The Texas governor is setting the agenda for a special session with 19 items that will include Senate Bill 7 and its companion House Bill 156 to eliminate dues deductions for unions.
AFSCME Members in Texas Ready to Defend their Union Freedoms
By Namita Waghray ·
AFSCME Members in Texas Ready to Defend their Union Freedoms
Sgt. Lance Mondragon and Ofc. Michelle Griggs, both members of AFSCME Texas Corrections, talk to state Rep. Dustin Burrows during a recent trip to the Texas Capitol. (Photo by Namita Waghray)

Members of AFSCME Texas Corrections and AFSCME Texas Retirees Chapter 12 members are signing petition cards, making calls, writing emails and getting ready to lobby the state legislature in a special session that begins today.

The special session was called for by the governor after much of the legislation he supported during the regular session failed to make its way through.

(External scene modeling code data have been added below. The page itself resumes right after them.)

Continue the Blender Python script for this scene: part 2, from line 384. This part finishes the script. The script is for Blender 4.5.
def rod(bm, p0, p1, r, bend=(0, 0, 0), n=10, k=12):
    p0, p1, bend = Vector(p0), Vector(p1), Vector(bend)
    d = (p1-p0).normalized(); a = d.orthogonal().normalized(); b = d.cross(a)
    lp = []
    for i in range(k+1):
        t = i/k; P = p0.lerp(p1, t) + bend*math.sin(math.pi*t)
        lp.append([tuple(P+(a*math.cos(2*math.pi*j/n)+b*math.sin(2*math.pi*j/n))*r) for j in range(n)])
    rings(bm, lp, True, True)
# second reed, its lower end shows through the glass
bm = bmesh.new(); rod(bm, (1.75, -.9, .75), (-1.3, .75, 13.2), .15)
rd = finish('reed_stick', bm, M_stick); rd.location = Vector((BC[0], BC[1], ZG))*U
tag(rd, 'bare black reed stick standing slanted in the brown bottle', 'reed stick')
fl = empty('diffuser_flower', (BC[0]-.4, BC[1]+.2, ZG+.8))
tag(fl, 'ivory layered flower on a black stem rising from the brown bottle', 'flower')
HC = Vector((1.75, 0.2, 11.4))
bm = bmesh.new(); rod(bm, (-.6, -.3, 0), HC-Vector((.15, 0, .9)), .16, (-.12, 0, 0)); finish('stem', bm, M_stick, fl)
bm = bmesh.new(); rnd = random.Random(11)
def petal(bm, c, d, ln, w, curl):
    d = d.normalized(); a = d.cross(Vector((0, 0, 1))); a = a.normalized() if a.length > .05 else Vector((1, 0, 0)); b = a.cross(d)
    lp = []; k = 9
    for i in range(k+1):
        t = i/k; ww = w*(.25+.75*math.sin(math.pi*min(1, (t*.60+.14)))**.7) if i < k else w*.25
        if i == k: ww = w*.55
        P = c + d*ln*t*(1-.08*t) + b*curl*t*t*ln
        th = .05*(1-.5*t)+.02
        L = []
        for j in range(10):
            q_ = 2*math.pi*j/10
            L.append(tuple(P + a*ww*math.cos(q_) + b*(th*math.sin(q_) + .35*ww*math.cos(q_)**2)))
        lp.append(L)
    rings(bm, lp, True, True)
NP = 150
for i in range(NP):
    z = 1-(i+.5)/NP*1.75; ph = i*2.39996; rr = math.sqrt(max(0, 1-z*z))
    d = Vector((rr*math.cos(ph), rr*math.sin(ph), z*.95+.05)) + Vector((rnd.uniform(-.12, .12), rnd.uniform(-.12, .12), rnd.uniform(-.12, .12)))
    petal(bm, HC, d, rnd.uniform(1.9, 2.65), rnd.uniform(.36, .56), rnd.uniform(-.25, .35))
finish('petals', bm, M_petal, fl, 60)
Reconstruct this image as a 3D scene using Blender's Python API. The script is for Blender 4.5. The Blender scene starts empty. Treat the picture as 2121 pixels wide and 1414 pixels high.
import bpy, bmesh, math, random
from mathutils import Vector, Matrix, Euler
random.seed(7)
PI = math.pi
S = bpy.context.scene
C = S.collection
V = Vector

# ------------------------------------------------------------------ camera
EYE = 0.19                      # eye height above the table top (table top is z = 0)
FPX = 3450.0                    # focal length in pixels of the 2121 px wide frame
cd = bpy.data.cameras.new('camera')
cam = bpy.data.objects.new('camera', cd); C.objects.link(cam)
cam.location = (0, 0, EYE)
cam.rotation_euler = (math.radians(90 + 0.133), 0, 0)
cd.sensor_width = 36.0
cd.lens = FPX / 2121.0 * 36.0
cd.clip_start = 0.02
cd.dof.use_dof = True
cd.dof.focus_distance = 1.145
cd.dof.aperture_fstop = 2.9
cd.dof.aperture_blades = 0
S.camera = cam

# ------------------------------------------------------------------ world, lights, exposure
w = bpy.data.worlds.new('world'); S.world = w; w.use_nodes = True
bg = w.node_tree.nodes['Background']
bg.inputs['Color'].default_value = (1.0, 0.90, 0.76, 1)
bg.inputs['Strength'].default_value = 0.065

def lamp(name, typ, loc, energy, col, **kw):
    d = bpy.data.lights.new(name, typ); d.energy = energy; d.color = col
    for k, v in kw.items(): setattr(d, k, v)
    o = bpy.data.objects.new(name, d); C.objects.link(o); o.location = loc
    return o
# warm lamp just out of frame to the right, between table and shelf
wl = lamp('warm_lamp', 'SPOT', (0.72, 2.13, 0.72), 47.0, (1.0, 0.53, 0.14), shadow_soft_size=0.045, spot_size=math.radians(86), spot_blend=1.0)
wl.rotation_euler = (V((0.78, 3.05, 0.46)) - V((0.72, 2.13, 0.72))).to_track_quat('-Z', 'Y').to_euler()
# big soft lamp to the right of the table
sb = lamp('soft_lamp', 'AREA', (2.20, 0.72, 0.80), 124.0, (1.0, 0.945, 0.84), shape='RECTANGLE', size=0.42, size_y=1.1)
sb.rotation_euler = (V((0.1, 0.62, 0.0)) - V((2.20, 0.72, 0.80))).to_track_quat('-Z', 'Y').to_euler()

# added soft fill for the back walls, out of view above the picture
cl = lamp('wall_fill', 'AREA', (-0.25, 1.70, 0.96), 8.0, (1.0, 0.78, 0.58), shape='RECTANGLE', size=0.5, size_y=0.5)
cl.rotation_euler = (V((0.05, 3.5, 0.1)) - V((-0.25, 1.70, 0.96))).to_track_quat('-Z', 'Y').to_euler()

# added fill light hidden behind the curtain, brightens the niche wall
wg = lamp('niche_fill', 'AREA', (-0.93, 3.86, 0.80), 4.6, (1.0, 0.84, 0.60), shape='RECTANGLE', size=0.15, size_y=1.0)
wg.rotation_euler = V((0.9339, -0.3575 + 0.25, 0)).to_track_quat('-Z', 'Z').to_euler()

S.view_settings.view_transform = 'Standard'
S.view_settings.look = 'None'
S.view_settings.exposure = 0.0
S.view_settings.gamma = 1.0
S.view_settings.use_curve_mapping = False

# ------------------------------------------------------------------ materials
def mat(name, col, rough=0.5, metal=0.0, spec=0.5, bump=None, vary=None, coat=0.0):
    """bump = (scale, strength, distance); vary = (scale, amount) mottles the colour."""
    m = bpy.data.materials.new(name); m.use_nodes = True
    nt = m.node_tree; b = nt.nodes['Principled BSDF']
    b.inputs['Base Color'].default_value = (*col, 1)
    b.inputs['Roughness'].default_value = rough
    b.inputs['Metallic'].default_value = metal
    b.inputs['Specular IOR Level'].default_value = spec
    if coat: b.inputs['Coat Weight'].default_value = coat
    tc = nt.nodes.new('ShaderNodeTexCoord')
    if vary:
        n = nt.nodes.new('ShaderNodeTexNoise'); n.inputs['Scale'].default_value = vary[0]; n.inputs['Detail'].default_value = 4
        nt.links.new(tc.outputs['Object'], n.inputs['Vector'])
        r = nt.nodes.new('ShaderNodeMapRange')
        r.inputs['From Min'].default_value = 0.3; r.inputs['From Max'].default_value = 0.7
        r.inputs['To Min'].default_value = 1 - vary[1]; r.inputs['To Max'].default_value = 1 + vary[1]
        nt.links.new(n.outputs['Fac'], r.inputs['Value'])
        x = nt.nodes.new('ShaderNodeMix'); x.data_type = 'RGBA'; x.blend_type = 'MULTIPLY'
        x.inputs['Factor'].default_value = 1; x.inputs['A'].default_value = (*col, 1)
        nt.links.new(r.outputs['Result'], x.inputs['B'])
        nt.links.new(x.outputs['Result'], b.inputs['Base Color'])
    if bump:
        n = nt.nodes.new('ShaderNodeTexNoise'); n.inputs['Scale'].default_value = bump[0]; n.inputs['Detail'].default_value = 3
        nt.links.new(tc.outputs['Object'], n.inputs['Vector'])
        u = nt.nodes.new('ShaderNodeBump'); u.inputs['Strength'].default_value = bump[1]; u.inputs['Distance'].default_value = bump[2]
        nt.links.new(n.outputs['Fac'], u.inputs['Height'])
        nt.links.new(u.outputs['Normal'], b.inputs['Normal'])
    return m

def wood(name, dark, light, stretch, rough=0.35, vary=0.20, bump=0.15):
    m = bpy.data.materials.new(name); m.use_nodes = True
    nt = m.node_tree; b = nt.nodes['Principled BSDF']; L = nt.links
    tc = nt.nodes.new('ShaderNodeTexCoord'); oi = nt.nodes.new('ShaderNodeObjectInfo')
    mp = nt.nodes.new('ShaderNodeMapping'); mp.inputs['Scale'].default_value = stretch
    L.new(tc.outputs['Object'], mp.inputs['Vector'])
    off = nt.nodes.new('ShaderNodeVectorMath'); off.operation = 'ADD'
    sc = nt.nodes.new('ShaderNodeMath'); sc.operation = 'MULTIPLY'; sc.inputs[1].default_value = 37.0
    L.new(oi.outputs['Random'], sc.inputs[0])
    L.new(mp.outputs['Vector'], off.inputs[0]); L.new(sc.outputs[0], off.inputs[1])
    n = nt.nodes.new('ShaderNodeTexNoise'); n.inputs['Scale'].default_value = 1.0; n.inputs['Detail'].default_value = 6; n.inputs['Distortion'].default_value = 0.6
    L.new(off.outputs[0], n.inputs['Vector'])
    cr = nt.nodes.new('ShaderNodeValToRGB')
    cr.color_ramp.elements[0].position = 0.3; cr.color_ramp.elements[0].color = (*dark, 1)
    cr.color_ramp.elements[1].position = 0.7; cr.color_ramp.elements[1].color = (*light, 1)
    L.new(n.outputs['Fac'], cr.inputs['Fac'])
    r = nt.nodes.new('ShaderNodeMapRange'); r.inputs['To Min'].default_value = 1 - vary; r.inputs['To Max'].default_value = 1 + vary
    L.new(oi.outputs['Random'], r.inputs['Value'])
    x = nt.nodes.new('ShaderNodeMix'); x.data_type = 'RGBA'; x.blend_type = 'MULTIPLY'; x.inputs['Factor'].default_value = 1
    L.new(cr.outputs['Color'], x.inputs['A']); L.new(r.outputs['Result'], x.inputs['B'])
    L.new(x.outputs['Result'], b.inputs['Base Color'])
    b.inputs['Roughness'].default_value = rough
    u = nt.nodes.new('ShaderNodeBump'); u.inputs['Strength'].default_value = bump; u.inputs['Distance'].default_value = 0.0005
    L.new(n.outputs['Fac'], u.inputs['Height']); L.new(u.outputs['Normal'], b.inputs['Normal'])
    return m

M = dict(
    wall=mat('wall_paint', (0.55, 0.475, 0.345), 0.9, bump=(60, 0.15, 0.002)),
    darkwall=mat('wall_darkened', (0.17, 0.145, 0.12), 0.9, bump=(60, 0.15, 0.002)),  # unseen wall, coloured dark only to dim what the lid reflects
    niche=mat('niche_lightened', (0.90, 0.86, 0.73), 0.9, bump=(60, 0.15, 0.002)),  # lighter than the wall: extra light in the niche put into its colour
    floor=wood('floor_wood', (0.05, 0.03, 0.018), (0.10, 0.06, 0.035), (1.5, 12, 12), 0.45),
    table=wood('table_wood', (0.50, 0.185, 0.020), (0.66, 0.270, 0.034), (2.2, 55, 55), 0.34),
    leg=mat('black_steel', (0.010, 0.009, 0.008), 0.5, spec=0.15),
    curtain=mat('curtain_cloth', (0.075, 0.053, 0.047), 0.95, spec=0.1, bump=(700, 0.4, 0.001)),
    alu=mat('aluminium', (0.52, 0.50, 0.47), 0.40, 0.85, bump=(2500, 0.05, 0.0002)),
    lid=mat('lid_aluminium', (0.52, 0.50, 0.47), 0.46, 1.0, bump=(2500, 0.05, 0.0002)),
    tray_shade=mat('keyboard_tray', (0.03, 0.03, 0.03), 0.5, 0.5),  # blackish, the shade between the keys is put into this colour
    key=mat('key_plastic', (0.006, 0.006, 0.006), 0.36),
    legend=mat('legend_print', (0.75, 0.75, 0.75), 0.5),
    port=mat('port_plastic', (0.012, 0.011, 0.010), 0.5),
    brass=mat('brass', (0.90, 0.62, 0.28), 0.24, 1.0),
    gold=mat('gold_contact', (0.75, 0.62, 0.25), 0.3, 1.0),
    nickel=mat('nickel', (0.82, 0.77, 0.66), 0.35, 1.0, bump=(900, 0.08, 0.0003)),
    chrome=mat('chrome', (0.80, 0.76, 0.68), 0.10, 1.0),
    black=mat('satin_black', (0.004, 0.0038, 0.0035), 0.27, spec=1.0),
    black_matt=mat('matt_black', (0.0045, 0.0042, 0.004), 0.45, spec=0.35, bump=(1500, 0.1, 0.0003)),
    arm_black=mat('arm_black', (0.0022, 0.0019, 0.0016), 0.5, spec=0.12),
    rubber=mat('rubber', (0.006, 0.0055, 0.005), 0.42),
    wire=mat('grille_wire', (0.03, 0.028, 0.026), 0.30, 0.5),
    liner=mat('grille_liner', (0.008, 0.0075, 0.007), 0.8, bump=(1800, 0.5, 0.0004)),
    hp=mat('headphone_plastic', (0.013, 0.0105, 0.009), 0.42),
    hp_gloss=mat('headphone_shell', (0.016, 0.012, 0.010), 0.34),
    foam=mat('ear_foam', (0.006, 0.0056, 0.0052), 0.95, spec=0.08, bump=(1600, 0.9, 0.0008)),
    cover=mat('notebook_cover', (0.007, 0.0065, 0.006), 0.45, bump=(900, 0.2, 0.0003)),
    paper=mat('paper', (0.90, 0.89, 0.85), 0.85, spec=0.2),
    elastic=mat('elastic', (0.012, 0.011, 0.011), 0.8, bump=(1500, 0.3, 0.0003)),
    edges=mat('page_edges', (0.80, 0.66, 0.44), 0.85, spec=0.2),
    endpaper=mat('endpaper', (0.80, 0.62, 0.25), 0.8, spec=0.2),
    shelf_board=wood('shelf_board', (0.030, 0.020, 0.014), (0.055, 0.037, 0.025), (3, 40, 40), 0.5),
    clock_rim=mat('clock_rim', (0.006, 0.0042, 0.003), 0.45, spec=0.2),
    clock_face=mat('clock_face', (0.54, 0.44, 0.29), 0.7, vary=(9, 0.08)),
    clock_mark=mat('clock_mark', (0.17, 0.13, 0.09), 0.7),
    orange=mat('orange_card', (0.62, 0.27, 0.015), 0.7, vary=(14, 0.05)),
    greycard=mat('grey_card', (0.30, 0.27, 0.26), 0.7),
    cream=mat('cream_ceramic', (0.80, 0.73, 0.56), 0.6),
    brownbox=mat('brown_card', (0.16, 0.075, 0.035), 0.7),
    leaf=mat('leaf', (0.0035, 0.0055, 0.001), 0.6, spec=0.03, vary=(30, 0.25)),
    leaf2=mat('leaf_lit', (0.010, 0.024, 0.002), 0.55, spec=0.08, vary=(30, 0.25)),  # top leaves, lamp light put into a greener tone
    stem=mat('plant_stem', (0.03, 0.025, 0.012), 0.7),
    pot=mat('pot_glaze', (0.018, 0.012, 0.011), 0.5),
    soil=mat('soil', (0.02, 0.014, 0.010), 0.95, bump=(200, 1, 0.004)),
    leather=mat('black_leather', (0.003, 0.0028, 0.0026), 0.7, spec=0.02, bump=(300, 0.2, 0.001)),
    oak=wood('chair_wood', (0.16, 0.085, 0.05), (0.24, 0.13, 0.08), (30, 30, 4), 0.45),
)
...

The governor is setting the agenda with 19 items that will include Senate Bill 7 and its companion House Bill 156 to eliminate dues deductions for unions. This is the same bill AFSCME members and retirees defeated during the regular session. It’s an attempt to silence the voices of public employees, including city, state and county employees, by taking away their freedom to choose automatic union dues deduction from their paychecks.

Thousands of petition signatures, calls and emails during the regular session reminded key legislators that our members should be able to decide how to spend their paychecks. And we’ll continue to speak out to defeat any similar efforts in the future.

“I am an Iraq war veteran, and a correctional officer for 10 years,” said Grace Zapata, a correctional officer-V at the Nathaniel J. Neal Unit in Amarillo, Texas. “I know what it means to fight for freedom, and eliminating my economic rights to have my union dues deducted from my paycheck goes against all that I stand for.”